• Given exercise
Starting with the first line of the data that follows, transcribe every line verbatim until the line containing "col = scene.collection" has been transcribed.

======

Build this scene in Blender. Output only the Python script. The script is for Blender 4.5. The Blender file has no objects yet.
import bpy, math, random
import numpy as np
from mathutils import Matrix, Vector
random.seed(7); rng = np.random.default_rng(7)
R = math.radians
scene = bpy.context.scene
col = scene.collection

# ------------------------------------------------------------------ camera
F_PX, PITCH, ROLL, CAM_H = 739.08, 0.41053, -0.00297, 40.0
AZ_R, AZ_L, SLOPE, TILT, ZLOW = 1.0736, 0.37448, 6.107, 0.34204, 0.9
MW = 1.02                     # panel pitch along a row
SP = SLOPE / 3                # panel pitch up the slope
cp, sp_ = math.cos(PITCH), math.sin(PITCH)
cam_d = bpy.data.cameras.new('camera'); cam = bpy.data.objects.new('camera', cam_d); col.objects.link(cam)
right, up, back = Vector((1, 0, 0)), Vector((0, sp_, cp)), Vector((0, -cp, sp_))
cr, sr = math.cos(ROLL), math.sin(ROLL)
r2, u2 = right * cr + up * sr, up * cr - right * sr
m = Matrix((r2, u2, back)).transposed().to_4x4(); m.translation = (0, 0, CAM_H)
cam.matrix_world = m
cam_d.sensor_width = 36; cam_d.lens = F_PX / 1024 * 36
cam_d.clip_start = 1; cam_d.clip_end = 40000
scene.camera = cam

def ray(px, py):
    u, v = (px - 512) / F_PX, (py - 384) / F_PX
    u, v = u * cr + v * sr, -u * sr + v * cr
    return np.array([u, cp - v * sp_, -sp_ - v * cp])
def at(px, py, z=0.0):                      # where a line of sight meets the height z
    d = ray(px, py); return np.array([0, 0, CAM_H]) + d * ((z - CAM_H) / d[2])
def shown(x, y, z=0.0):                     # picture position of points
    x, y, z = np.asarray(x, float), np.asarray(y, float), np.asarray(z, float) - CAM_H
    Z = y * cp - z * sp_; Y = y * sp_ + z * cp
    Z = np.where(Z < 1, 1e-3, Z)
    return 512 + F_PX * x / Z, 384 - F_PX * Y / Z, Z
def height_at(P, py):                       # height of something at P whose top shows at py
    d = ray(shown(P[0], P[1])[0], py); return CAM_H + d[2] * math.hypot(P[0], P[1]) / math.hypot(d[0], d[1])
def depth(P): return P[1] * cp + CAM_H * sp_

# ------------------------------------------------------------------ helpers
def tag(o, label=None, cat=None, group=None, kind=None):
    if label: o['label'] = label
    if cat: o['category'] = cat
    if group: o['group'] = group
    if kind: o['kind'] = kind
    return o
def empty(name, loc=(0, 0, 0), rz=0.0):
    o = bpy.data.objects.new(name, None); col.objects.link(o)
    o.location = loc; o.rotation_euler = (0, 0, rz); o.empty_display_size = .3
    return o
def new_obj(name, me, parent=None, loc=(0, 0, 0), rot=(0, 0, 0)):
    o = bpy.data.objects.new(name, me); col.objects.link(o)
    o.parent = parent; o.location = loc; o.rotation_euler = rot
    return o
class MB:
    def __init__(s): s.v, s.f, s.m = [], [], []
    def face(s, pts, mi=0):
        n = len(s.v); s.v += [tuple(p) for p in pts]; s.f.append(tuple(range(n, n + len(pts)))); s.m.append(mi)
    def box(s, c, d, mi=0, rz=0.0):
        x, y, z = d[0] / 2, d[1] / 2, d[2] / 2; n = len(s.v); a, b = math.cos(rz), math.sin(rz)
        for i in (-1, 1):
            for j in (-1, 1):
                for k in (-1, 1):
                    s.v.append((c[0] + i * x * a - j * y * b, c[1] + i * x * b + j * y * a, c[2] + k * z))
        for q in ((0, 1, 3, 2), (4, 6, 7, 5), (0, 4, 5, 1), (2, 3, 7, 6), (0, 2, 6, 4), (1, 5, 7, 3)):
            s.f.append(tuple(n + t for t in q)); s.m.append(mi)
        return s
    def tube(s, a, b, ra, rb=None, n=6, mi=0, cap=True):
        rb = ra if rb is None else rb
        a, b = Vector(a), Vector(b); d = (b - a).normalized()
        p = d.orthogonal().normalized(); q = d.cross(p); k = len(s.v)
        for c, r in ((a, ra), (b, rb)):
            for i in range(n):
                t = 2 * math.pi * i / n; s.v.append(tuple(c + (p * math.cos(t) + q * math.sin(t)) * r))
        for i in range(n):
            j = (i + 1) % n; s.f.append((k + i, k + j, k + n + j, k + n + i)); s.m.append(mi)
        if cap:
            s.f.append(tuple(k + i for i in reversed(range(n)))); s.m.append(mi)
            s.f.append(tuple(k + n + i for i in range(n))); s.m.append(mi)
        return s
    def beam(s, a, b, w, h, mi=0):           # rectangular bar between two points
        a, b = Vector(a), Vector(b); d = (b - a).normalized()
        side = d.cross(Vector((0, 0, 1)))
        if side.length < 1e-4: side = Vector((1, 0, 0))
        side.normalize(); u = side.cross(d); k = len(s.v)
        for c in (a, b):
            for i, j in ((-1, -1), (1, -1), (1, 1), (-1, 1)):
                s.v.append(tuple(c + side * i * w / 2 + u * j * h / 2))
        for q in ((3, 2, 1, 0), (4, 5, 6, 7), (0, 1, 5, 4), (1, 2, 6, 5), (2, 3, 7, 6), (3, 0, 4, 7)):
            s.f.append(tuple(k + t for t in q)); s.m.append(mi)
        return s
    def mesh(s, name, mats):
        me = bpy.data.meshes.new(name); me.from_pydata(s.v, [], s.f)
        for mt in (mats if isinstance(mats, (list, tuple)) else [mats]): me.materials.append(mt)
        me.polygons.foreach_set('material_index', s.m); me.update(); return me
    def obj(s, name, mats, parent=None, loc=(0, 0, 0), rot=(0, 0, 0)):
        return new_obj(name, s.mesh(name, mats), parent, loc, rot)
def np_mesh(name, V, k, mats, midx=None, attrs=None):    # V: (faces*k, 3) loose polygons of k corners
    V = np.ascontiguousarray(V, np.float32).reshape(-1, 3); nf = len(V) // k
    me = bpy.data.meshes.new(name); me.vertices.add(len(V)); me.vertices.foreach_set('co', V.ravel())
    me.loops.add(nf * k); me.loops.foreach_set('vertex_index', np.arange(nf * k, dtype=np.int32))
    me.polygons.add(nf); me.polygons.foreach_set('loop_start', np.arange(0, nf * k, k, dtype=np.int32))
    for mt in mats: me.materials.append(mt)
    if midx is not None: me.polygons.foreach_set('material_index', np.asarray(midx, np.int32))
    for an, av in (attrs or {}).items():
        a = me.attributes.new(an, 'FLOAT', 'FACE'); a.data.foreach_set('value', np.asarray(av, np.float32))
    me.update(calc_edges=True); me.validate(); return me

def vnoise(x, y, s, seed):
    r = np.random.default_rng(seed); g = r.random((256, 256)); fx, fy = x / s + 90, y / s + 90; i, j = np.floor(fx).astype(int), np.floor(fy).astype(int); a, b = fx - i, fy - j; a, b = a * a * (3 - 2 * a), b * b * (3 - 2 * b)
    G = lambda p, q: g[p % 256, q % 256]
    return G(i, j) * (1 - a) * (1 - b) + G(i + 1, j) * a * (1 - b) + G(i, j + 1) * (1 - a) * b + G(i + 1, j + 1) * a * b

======

• Response to the exercise
Build this scene in Blender. Output only the Python script. The script is for Blender 4.5. The Blender file has no objects yet.
import bpy, math, random
import numpy as np
from mathutils import Matrix, Vector
random.seed(7); rng = np.random.default_rng(7)
R = math.radians
scene = bpy.context.scene
col = scene.collection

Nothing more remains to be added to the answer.